Our Blog


Xerox. Raytheon. DaVita. State Farm Insurance. BP America.

These businesses have offices based in Colorado — and they are just a few of the more than 70 leading businesses and business groups that signed on in support of the Common Core State Standards, via this letter in The New York Times from the US Chamber of Commerce Foundation.

Click the photo for the full letter with signatories.

As business leaders, we believe that ALL American children have a right to an education that prepares them to be successful in a competitive global economy. We also understand that in order to compete in a knowledge-based, global economy, we must improve the academic performance of our students. The United States is once again at a critical place in its quest for educational excellence, and the need for a strong employer voice is greater than ever. America’s business leaders can make a positive difference for schools, students and the country’s future if we join together and share our expectations for education and our support for the people and institutions that move education reform forward.

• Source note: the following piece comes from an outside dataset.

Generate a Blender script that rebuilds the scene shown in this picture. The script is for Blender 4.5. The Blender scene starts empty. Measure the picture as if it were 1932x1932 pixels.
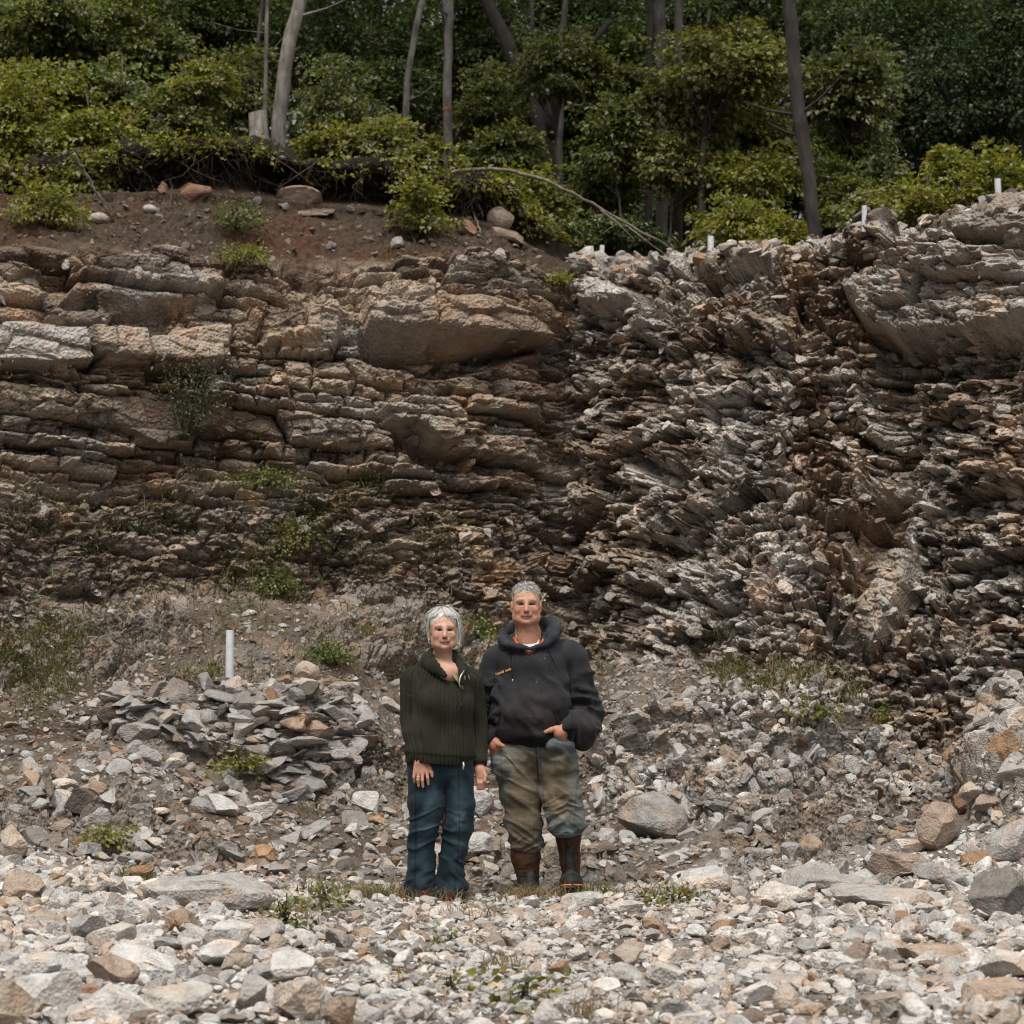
import bpy, math, random
import numpy as np
from mathutils import Vector, Matrix

# ------------------------------------------------------------------ camera, sky, sun, exposure
scene = bpy.context.scene
COL = scene.collection
HC, PITCH, FPX = 1.15, math.radians(5.22), 3874.0
cam_data = bpy.data.cameras.new("camera")
cam = bpy.data.objects.new("camera", cam_data)
COL.objects.link(cam)
cam.location = (0, 0, HC)
cam.rotation_euler = (math.pi / 2 + PITCH, 0, 0)
cam_data.sensor_width = 36.0
cam_data.lens = 36.0 * FPX / 1932.0
cam_data.clip_start, cam_data.clip_end = 0.1, 600.0
cam_data.dof.use_dof = True
cam_data.dof.focus_distance = 12.1
cam_data.dof.aperture_fstop = 4.5
scene.camera = cam

SUN_EL, SUN_AZ = math.radians(58), math.radians(-28)      # high, behind the camera and a little to its left
world = bpy.data.worlds.new("World")
scene.world = world
world.use_nodes = True
nt = world.node_tree
bg = nt.nodes["Background"]
sky = nt.nodes.new("ShaderNodeTexSky")
sky.sky_type = 'NISHITA'
sky.sun_disc = False
sky.sun_elevation = SUN_EL
sky.sun_rotation = math.pi + SUN_AZ
sky.air_density, sky.dust_density, sky.ozone_density = 1.0, 6.0, 1.0
hsv = nt.nodes.new("ShaderNodeHueSaturation")              # an overcast sky is nearly grey
hsv.inputs["Saturation"].default_value = 0.12
nt.links.new(sky.outputs[0], hsv.inputs["Color"])
nt.links.new(hsv.outputs[0], bg.inputs["Color"])
bg.inputs["Strength"].default_value = 0.055
sun_data = bpy.data.lights.new("sun", 'SUN')
sun_data.energy = 1.5
sun_data.angle = math.radians(18)
sun_data.color = (1.0, 0.94, 0.86)
sun = bpy.data.objects.new("sun", sun_data)
COL.objects.link(sun)
sdir = Vector((math.sin(SUN_AZ) * math.cos(SUN_EL), -math.cos(SUN_AZ) * math.cos(SUN_EL), math.sin(SUN_EL)))
sun.rotation_euler = sdir.to_track_quat('Z', 'Y').to_euler()
sun.location = sdir * 40
vs = scene.view_settings
vs.view_transform, vs.look = 'Standard', 'None'
vs.gamma, vs.exposure, vs.use_curve_mapping = 1.0, 0.95, False
scene.display_settings.display_device = 'sRGB'
scene.cycles.max_bounces = 6
scene.cycles.diffuse_bounces = 3
scene.cycles.glossy_bounces = 2
scene.cycles.transmission_bounces = 3
scene.cycles.caustics_reflective = scene.cycles.caustics_refractive = False
scene.cycles.use_denoising = True
scene.cycles.pixel_filter_type = 'BLACKMAN_HARRIS'
scene.cycles.filter_width = 1.2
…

The Common Core State Standards (CCSS) Initiative, led by the National Governors Association Center for Best Practices and the Council of Chief State School Officers, has produced K–12 standards in the foundational subjects of math and English that meet the business community’s expectations: they are college- and career-ready, grounded in evidence and internationally benchmarked. The CCSS set consistent, focused, rigorous academic expectations for all students, and 46 states and the District of Columbia have already adopted them. The CCSS serve as a necessary foundation for making the changes needed to improve student achievement and ensure the United States’ educational and economic preeminence.

We support these new, tougher academic standards that are currently being rolled out in classrooms across the country. These standards will better prepare students for college and the workplace, something of critical importance to the nation’s employers. The changes now under way in America’s schools hold great promise for creating a more highly skilled workforce that is better equipped to meet the needs of local, state and national economies.